◆ COLLECTED DATA ◆
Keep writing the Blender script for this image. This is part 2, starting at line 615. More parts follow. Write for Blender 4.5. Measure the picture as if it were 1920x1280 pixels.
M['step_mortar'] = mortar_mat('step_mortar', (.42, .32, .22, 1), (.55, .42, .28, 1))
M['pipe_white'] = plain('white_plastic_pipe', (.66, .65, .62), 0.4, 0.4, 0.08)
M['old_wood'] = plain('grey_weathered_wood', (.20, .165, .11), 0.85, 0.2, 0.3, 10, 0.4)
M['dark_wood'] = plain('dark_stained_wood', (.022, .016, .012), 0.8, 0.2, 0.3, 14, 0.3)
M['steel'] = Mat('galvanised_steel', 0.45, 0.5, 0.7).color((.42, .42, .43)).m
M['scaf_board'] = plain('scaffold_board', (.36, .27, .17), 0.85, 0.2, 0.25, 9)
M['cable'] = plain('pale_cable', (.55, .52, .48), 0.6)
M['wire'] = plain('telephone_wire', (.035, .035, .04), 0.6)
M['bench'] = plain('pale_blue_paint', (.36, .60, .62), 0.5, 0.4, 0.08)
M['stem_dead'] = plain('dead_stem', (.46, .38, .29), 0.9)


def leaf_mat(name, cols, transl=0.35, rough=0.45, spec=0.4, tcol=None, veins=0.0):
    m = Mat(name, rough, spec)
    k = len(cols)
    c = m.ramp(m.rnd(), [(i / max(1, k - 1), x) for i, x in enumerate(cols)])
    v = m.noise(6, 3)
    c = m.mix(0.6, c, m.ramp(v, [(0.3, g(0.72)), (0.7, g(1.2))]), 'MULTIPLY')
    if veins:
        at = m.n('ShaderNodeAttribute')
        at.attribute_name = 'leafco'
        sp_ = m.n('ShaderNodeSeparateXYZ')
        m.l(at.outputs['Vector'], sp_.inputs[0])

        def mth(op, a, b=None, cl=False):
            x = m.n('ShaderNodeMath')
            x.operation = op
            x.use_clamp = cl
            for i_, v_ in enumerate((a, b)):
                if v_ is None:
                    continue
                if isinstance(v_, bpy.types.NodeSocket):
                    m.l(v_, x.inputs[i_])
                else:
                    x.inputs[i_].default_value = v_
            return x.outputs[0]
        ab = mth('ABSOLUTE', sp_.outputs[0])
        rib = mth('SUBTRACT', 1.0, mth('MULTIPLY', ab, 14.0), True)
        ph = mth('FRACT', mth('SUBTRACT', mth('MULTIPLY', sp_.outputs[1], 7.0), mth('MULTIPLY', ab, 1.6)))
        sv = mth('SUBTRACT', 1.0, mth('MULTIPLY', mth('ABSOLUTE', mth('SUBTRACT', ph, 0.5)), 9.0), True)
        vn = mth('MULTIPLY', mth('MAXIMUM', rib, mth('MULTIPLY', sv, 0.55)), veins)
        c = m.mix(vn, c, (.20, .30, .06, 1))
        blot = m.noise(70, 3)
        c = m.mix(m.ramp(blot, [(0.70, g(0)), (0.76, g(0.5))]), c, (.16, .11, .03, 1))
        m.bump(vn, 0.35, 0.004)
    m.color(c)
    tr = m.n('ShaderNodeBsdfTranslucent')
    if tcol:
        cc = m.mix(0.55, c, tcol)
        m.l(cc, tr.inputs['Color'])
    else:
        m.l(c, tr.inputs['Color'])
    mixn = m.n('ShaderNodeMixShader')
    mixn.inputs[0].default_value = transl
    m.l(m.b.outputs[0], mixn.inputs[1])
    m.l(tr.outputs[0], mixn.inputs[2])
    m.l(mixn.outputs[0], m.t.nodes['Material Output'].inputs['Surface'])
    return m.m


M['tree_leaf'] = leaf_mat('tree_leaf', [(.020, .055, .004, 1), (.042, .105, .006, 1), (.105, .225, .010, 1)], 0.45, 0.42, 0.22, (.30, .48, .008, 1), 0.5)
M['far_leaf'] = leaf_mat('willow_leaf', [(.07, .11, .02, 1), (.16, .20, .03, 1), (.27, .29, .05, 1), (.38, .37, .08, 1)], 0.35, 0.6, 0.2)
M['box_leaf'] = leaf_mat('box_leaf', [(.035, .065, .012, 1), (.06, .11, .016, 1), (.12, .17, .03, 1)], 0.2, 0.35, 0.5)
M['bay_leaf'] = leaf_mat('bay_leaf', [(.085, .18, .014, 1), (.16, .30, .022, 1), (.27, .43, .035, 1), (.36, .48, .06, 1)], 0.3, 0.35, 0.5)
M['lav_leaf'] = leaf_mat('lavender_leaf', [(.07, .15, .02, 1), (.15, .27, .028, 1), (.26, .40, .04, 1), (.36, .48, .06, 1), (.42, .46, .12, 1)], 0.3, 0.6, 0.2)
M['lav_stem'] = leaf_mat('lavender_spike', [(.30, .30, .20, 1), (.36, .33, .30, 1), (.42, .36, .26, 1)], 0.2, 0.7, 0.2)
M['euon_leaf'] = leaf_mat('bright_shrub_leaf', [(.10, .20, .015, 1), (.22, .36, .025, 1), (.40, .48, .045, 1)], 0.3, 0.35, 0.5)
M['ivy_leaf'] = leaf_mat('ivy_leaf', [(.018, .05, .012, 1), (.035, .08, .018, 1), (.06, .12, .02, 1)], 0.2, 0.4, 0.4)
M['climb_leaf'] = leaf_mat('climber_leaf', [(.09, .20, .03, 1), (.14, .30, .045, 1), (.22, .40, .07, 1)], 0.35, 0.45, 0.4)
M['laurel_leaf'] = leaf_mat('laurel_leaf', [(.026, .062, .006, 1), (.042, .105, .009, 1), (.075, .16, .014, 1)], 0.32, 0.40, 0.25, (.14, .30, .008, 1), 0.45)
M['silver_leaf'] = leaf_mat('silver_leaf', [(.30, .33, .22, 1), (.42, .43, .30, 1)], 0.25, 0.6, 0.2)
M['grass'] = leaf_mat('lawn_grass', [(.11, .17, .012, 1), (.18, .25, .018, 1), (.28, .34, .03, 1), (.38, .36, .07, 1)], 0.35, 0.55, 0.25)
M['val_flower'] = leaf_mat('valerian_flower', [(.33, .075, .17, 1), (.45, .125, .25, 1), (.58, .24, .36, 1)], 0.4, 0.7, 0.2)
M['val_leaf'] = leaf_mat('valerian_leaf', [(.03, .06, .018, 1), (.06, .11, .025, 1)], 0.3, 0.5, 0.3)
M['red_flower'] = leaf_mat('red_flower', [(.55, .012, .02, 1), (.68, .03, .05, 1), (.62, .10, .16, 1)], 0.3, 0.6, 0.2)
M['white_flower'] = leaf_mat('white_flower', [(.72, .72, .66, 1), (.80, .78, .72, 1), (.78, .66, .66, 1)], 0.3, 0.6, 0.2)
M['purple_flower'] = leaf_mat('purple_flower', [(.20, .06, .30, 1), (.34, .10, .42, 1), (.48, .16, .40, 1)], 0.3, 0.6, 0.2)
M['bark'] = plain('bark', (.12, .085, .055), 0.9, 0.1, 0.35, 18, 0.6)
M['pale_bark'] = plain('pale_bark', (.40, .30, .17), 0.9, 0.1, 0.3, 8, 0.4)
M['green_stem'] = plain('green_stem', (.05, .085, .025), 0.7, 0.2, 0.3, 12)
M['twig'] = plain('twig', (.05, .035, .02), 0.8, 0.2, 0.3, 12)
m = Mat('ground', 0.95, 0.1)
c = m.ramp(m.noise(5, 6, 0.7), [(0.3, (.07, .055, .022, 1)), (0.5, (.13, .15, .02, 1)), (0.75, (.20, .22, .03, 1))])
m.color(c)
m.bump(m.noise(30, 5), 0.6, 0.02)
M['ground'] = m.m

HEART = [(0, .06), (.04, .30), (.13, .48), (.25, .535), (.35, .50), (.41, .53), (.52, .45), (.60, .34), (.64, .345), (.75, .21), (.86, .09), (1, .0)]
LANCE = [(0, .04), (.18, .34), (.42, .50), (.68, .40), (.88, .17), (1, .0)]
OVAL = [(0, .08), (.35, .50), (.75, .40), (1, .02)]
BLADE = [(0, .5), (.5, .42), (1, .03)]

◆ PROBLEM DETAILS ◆
Word for word, reproduce the listing above from its start up to and including the line that has "M['stem_dead'] = plain('dead_stem', (.46, .38, .29), 0.9)". Give only those lines.

◆ RESULT ◆
Keep writing the Blender script for this image. This is part 2, starting at line 615. More parts follow. Write for Blender 4.5. Measure the picture as if it were 1920x1280 pixels.
M['step_mortar'] = mortar_mat('step_mortar', (.42, .32, .22, 1), (.55, .42, .28, 1))
M['pipe_white'] = plain('white_plastic_pipe', (.66, .65, .62), 0.4, 0.4, 0.08)
M['old_wood'] = plain('grey_weathered_wood', (.20, .165, .11), 0.85, 0.2, 0.3, 10, 0.4)
M['dark_wood'] = plain('dark_stained_wood', (.022, .016, .012), 0.8, 0.2, 0.3, 14, 0.3)
M['steel'] = Mat('galvanised_steel', 0.45, 0.5, 0.7).color((.42, .42, .43)).m
M['scaf_board'] = plain('scaffold_board', (.36, .27, .17), 0.85, 0.2, 0.25, 9)
M['cable'] = plain('pale_cable', (.55, .52, .48), 0.6)
M['wire'] = plain('telephone_wire', (.035, .035, .04), 0.6)
M['bench'] = plain('pale_blue_paint', (.36, .60, .62), 0.5, 0.4, 0.08)
M['stem_dead'] = plain('dead_stem', (.46, .38, .29), 0.9)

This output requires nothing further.